Extended Application of City Sexual Harassment Laws to Small Employers (effective as of May 9, 2018)

The New York City Human Rights Law’s provisions with respect to gender-based harassment now apply to employers of all sizes, as with the New York State Human Rights Law, instead of only to employers with four or more employees. The law also clarifies that sexual harassment is a form of gender-based discrimination under the New York City Human Rights Law.

Required Anti-Harassment Handout and Posters (effective as of September 6, 2018)

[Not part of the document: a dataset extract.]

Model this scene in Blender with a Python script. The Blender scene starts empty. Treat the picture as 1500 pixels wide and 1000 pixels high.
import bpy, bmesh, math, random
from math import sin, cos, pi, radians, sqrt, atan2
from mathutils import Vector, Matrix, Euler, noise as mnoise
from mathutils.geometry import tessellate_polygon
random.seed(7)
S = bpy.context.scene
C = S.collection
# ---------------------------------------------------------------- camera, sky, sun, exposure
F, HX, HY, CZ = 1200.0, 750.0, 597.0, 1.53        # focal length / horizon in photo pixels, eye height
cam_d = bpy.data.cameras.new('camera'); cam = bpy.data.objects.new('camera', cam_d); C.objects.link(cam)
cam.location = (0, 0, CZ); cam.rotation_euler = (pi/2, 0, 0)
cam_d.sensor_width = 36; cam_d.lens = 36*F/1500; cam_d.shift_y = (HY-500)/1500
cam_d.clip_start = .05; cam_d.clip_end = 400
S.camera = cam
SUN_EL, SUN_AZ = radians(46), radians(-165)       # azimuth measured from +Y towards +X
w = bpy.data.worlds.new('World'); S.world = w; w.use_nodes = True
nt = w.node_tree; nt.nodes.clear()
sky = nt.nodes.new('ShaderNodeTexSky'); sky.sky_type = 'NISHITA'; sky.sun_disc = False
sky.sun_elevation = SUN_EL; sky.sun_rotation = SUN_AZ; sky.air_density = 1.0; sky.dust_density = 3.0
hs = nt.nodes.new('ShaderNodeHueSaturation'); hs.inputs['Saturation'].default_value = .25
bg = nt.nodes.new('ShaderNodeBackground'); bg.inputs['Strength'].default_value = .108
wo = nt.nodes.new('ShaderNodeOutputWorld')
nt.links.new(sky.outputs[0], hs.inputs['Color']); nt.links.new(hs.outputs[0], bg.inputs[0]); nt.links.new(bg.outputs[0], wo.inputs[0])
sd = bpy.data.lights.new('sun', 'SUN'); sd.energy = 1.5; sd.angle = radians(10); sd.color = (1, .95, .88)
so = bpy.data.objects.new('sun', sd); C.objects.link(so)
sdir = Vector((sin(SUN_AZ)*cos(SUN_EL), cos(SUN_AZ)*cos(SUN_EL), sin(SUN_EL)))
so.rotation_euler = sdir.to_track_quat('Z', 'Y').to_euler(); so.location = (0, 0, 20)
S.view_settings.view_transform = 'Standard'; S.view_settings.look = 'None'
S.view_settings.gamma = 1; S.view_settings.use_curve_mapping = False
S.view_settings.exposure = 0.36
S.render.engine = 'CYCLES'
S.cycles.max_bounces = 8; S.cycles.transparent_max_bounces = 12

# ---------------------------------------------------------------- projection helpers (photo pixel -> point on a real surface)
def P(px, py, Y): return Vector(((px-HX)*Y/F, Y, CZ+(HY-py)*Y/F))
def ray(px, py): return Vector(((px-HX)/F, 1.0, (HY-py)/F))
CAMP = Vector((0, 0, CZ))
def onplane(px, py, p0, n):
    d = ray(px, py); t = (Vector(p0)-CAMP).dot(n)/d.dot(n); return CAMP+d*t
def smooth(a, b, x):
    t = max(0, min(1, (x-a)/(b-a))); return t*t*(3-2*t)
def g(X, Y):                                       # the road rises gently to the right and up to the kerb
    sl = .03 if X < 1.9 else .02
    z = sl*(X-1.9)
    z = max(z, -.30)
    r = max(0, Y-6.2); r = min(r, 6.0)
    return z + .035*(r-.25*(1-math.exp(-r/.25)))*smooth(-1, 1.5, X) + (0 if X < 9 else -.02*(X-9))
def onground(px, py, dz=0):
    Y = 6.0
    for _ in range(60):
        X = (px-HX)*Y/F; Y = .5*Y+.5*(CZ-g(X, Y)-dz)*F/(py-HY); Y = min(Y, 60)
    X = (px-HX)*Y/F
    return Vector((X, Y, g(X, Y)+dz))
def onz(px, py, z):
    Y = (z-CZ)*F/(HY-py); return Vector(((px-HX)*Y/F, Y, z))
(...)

Like New York State, New York City is ramping up its efforts to ensure effective sexual harassment training of employees. As a first step, New York City employers will be required to provide all new hires with a handout that includes the following information: (i) an explanation that sexual harassment is a form of unlawful discrimination under federal, state and local law; (ii) a description of and examples of sexual harassment; (iii) information about the administrative complaint processes available through the New York City Commission on Human Rights, the New York State Division of Human Rights, and the U.S. Equal Employment Opportunity Commission, and (iv) an explanation of the prohibition against retaliation for claiming sexual harassment. This information sheet will be made available for download on the New York City Commission on Human Rights’ website. Employers will be permitted to provide this information as part of their employee handbooks rather than handing out the information sheet as a stand-alone document.

New York City employers will also be required to conspicuously display an “Anti-Sexual Harassment Rights and Responsibilities” poster in both English and Spanish, which will include the same information as the handout. Like the handout, the posters will also be available for download from the Commission’s website.

Mandatory Anti-Harassment Training (effective April 1, 2019)

The New York City law will require employers with 15 or more employees in total to provide interactive anti-harassment training to their employees based in New York City. Like the State law, the City law will require this training to occur once annually. However, unlike the State, the City law will require that employees who work more than 80 hours/year receive the training within 90 days of their hire, effectively requiring most New York City employers to conduct trainings on a frequent basis; employers that engage in year-round hiring may need to conduct trainings at least quarterly.

This training must be participatory, and may be conducted either by a live trainer or in an interactive computer-based or online format. The training must include elements of required trainings under State law (i.e., an explanation of sexual harassment as a form of unlawful discrimination under federal, state, and local law, a description of and examples of what sexual harassment is, any internal complaint process available to employees, all administrative procedures available for redress, and an explanation that retaliation for claiming sexual harassment is prohibited). In addition, the City law requires trainings to include information about bystander intervention and to address the specific responsibilities of supervisors in preventing sexual harassment and retaliation. The New York City Commission on Human Rights will create online training resources for employers to use in order to comply with the law. Like the New York State anti-harassment training program, the New York City model training program will serve as a minimum standard for employers.

The City law will also require employers to keep training records and signed employee acknowledgments of their taking the training for at least three years.

NEXT STEPS FOR EMPLOYERS

The expanded coverage of these new laws touches any employer with employees in New York State and/or New York City. This means that any employer with at least one employee in New York State must review and revise its anti-sexual harassment policies in the upcoming months to comply with the new state laws. In just two months, employers will need to be mindful of the new laws regulating how to draft and negotiate separation and settlement agreements seeking to resolve sexual harassment claims.

Without any judicial interpretation of these laws available at this time, employers would be prudent to take a conservative approach and: (1) make it a standard practice that any separation or settlement agreement that includes the release of sexual harassment claims be presented for consideration by the employee for 21 days and that the employee be provided an additional 7 days to revoke acceptance, and (2) carve out sexual harassment claims from any arbitration agreements or arbitration provisions with employees. Employee manuals and training programs also need to be brought into compliance with these new laws, as applicable, including, for New York City employers, ensuring that trainings are frequent, participatory, and include the mandatory elements of bystander intervention techniques and supervisory responsibilities.

Employers with operations outside of New York also need to stay alert to legal changes affecting the resolution of sexual harassment claims. On the federal level, Congress is considering the bipartisan “Ending Forced Arbitration of Sexual Harassment Act of 2017,” that, if enacted, would void forced arbitration agreements that bar sexual harassment lawsuits. These kinds of measures have drawn widespread support. In February 2018, a bipartisan coalition of attorneys general from every U.S. state and territory signed a letter urging Congress to end confidential, forced arbitration of cases alleging workplace sexual harassment.

Whether Congress passes such legislation or not, employers should expect similar activity at the state level. Washington State already prohibits employment agreements and policies that would bar employees from disclosing sexual harassment/assault in the workplace and prohibits mandatory arbitration of claims brought under Washington’s Law Against Discrimination. As of the date of this alert, seven other states are considering legislation that would restrict confidentiality agreements about sexual harassment claims, and bills that would restrict employment arbitration agreements and/or mandating sexual harassment training are under consideration in several states.